Defendant Holman also argues that "Plaintiff cannot demonstrate any harm" if the Court exercises its discretion to grant the requested stay until the Bankruptcy Court lifts the automatic stay applicable to Defendant PCS. Def. Holman's Stay Mem. at 3 (Dkt. 25). The Court, however, is sensitive to the directions and purposes of Rule 1 of the Federal Rules of Civil Procedure that the rules "should be construed and administered to secure the just, speedy, and inexpensive determination of every action and proceeding" (emphasis added).
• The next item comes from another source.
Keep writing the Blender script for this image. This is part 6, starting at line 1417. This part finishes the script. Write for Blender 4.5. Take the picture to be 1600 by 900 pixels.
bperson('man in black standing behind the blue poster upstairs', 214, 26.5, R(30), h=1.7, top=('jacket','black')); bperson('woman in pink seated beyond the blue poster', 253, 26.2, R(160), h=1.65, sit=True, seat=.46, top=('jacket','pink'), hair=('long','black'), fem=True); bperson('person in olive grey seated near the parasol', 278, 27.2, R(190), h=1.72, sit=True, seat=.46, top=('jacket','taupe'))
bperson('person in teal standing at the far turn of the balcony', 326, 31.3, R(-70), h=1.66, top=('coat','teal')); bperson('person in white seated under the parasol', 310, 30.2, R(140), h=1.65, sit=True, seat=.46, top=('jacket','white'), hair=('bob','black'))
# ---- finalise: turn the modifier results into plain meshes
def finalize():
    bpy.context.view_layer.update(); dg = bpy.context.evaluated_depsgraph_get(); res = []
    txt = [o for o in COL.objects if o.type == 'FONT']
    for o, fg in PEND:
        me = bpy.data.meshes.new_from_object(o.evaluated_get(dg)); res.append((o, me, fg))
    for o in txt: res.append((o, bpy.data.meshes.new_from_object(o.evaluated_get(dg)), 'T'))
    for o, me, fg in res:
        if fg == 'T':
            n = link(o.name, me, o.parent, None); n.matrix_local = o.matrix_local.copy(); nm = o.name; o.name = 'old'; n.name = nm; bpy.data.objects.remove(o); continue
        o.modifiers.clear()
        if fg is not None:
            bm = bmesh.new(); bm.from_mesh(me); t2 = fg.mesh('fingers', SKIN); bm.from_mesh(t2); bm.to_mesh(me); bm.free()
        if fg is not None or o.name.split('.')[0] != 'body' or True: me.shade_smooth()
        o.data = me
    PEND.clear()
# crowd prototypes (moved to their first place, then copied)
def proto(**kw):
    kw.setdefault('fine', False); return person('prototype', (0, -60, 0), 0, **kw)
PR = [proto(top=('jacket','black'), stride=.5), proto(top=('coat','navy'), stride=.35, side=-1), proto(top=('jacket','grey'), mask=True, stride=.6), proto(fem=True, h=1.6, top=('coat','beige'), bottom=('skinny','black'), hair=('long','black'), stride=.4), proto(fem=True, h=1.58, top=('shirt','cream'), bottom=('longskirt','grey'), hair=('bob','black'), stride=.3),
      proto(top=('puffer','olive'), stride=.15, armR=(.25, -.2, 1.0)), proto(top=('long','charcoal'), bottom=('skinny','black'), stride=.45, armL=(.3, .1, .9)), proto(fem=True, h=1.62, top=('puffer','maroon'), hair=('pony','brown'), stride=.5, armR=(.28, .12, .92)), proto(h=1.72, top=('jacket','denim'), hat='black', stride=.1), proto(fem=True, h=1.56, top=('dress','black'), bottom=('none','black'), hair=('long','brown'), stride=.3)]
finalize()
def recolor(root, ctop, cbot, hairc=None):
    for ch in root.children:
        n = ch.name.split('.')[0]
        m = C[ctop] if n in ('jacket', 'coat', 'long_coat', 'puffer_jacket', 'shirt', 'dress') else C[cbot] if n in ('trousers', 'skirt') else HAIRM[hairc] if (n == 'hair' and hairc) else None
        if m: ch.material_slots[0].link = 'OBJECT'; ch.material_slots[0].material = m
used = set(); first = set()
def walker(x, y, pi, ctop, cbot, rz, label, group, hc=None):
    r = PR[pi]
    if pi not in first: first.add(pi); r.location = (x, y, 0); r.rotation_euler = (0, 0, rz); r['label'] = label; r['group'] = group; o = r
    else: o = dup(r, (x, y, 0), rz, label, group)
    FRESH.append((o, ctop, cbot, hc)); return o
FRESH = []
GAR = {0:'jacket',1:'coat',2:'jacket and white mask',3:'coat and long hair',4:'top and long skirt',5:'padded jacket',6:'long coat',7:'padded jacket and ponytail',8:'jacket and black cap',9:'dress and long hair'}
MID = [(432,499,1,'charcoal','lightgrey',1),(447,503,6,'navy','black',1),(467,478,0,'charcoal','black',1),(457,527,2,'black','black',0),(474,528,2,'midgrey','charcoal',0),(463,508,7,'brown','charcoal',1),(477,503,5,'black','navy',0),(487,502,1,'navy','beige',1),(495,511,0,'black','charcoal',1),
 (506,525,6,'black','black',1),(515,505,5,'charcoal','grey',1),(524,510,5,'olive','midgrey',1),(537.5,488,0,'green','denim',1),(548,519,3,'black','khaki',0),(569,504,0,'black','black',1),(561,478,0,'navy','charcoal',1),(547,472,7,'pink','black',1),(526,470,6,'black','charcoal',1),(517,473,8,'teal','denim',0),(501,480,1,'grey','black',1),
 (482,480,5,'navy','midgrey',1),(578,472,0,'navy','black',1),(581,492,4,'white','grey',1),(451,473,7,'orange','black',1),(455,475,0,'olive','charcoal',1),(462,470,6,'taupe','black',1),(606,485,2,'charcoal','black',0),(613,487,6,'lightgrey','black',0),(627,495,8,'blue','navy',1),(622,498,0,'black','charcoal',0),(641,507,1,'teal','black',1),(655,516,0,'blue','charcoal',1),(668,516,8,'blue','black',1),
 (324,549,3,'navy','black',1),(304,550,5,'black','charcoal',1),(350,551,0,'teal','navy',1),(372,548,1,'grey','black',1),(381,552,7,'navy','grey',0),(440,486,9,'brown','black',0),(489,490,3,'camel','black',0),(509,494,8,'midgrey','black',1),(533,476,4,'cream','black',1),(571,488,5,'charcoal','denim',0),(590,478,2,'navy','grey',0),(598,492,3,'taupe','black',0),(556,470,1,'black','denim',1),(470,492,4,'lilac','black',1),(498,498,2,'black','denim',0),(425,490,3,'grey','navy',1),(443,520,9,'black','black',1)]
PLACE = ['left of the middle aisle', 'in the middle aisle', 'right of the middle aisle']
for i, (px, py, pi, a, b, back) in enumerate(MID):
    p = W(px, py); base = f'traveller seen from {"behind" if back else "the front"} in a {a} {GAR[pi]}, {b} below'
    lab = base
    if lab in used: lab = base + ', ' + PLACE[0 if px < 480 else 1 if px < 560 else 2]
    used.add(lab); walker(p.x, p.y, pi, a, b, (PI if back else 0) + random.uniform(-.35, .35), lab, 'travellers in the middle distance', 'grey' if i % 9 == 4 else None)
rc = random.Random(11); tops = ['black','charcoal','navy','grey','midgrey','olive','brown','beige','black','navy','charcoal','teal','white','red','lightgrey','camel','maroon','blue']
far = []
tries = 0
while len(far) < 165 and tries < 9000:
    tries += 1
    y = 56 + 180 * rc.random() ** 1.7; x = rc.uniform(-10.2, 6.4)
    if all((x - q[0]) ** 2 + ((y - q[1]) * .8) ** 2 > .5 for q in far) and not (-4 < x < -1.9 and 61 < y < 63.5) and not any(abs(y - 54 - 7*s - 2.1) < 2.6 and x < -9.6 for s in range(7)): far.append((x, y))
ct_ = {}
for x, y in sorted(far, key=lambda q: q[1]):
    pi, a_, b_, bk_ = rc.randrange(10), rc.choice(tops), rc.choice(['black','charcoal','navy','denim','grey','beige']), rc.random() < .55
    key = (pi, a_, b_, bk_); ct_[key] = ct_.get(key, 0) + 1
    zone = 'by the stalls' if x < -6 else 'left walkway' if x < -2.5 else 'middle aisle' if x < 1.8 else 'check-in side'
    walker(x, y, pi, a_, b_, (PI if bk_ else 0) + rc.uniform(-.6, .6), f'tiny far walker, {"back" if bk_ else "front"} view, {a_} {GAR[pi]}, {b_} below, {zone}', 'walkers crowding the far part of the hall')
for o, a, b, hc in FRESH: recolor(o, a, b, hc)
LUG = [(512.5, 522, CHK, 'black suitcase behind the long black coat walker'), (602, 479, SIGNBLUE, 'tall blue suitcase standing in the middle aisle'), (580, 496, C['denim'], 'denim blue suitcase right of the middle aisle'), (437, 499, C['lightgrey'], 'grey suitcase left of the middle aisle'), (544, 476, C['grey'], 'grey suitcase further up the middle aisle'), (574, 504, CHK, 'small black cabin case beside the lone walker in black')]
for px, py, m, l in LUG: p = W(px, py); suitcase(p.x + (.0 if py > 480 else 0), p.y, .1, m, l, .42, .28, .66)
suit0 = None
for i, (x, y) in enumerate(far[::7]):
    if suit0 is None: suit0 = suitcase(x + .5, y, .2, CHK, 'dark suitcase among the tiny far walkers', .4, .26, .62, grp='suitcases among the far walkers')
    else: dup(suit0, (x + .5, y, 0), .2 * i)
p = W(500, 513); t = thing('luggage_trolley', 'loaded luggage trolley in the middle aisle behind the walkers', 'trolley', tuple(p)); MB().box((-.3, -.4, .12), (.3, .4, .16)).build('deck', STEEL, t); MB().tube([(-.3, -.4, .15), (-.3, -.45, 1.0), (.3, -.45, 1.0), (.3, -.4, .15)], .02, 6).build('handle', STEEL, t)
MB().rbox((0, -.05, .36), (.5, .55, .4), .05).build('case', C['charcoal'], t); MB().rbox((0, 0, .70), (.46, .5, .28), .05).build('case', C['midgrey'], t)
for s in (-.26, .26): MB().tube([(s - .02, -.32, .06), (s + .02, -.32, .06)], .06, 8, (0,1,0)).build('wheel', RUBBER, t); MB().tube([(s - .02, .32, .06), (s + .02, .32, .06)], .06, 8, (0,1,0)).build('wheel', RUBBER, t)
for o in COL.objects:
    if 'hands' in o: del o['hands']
Plaintiff alleges that she has "endured nine months of extreme sexual harassment and retaliation at the hands of Defendant Holman." Pl.'s Opp'n to Stay at 3 (Dkt. 27-1). The Court believes that Plaintiff is entitled to her "day in court" without having to wait an uncertain and indefinite period of time while Defendant PCS's Chapter 11 bankruptcy proceeding and automatic stay is resolved by the Bankruptcy Court. See generally Dependable Hwy. Express, Inc. v. Navigators Ins. Co., 498 F.3d 1059, 1066 (9th Cir. 2007) ("Generally, stays should not be indefinite in nature."); Yong v. INS, 208 F.3d 1116, 1119 (9th Cir. 2000) (requiring a strong showing to justify an indefinite stay). Accordingly, Defendant Holman's arguments in support of his motion to stay are unpersuasive.

CONCLUSION

Because Plaintiff has the right to a jury trial and the right to seek compensatory and punitive damages for her fourth, fifth, and sixth claims, Oregon law provides an adequate remedy, and her ninth claim, alleging wrongful constructive termination, is dismissed. Defendant Holman's Motion to Dismiss Plaintiff's Ninth Claim (Dkt. 11) is GRANTED. Because Plaintiff has a right to have her "day in court" without undue delay, Defendant Holman's Motion to Stay Case (Dkt. 24) is DENIED.